Non sono i primi e non saranno gli ultimi, quegli indecenti uomini del tutto indegni di portare una divisa (come indegni di detenere un comando, vuoi per connivenza, vuoi per dabbenaggine o debolezza morale, sono quelli gerarchicamente loro superiori) a fare quello che tutti abbiamo visto: per non parlare di quello che non abbiamo visto né mai vedremo, in altre situazioni. Condannati loro, allontanati da qualsiasi incarico di pubblica sicurezza – e bisognerebbe però che anche istituzioni private che si servono di personale proprio prestassero maggiore attenzione a chi assumono e a chi mettono in mano un’arma – ne resteranno migliaia, sicuramente milioni purtroppo, che ancora stanno al mondo, nella nostra società, in qualsiasi posizione, in qualsiasi ganglio del potere a fare i forti con i deboli e i rispettosi con i forti.
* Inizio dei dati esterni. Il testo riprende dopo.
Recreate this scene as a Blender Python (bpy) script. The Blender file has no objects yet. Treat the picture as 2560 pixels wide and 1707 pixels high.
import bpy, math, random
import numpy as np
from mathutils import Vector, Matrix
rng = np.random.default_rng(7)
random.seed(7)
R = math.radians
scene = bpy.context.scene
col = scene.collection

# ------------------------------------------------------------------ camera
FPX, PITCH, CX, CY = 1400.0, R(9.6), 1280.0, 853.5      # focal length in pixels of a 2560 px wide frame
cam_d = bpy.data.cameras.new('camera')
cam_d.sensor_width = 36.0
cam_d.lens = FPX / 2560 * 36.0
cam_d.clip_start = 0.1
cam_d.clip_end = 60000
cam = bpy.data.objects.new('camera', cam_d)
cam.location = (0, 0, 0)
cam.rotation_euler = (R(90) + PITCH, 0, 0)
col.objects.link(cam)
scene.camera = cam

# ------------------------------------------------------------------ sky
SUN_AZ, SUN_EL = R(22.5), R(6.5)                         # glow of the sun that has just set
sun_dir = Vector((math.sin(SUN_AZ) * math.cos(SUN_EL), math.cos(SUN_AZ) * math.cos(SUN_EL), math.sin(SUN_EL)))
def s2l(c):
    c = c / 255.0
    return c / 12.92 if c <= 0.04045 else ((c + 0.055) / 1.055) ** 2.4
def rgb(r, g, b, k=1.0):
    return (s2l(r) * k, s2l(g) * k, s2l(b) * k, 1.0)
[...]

Se chi dirige è difficilmente individuabile e spesso ha più di un modo per scaricare su altri responsabilità che sono proprie, è però pur vero che, non da oggi, nella nostra società chi, come si suol dire, mette gli stivali sul terreno, ha il DIRITTO di dire di no, di non fare proprio tutto quello che gli viene ordinato di fare e, soprattutto, ha il DOVERE morale di non fare quello che può capitare che venga in mente di fare. 
Prima si comincia – meglio: si ricomincia – fin dalla scuola elementare a insegnare questi principi e prima, pian piano, si arriverà a fare in modo che il rispetto venga dato a chi se lo merita: a se stessi, innanzitutto.